Les Champs Elysees - Raffaëlli, Jean-François

Fine Art

Raffaëlli, Jean-François

Jean-François Raffaëlli was a French painter, sculptor, and printmaker. Born in Paris April 20, 1850, Raffaelli showed an early interest in music and theater before becoming a painter in 1870. Raffaeli received his artistic training at the Ecole des Beaux Arts, where he enrolled in order to study under the painter Jean-Leon Gérôme. He remained exclusively a painter until 1876, when he did his first etching. From this time on, he was passionately devoted to printmaking, experimenting extensively with color etching.

The end of the 1880s marked a turning point in Raffaëlli’s work, when he transitioned from depicting the downtrodden working-class of Paris’ suburbs, to creating mainly urban landscapes. Views of Paris would begin to dominate his work in the mid-1890s. The artist almost exclusively chose to represent well-known monuments, such as Notre Dame, the Invalides, the Sainte-Chapelle, or locations like the Place Saint-Michel and Champs-Elysées.

Raffaëlli began exhibiting his paintings at the Salon de la Société des Artistes Français in 1870. With the support of the painter Edgar Degas, Raffaelli’s works were accepted at the fifth and sixth Impressionist exhibitions in 1880 and 1881, where he presented more than thirty-five works: paintings, watercolors, drawings, etchings, and drypoints. By 1891 he had also exhibited at the Société Nationale des Beaux-Arts.

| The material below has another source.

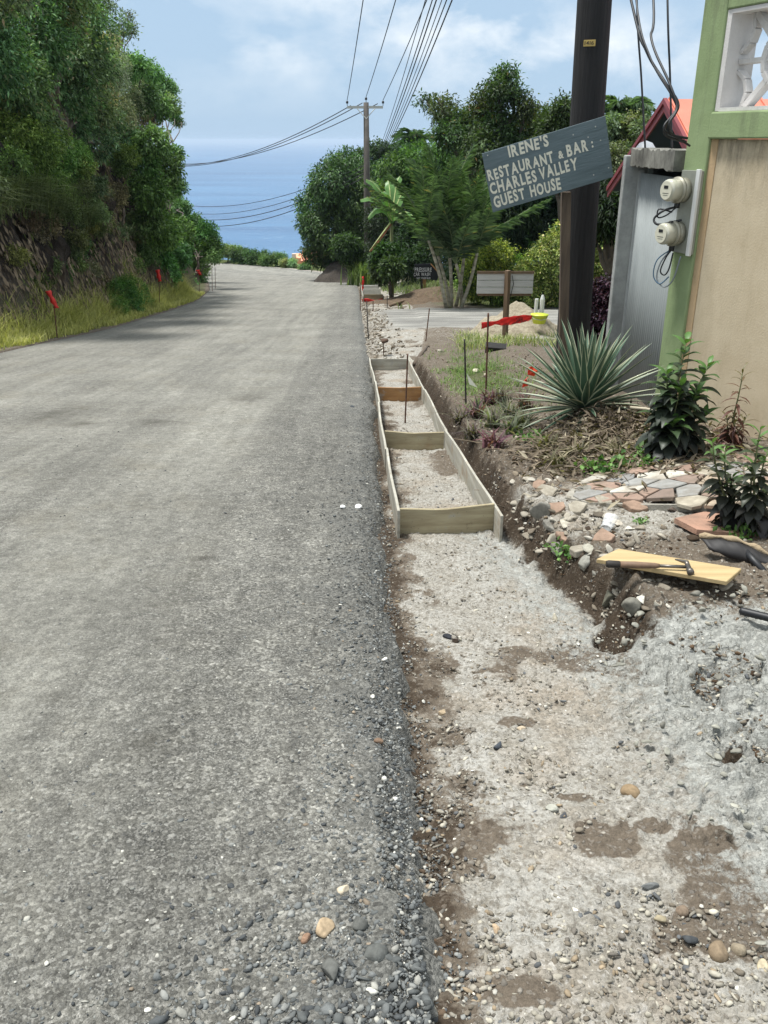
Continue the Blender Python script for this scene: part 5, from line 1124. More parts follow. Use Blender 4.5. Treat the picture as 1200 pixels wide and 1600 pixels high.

In 1894-95, Raffaëlli planned to visit the United States for a week in order to attend the opening of an exhibition of his works at the American Art Association in New York. The week evolved into five months during which he traveled all over the country, giving lectures on art. He went back to New York at the end of 1899 to inaugurate an exhibition of his works at the Durand-Ruel Galleries. He was also a member of the jury for the Carnegie International Exhibition in Pittsburgh. Raffaëlli died in 1924, having gained a high degree of success in both Europe and America.

Just as Raffaëlli was obsessed with documenting the character of his figural subjects, as outlined in his treaty on caractérisme, in the bustling scene of our painting, he is compelled by the spirit of Les Champs-Élysées. He produced countless street scenes while he lived in Paris and many of them, and possibly this one, were exhibited at the Paris Salon between 1870 and 1909. Each is painted with verve and finesse – a showcase for his confident brushwork and sophisticated palette, both of which are economical here and emphasized by his spare use of paint.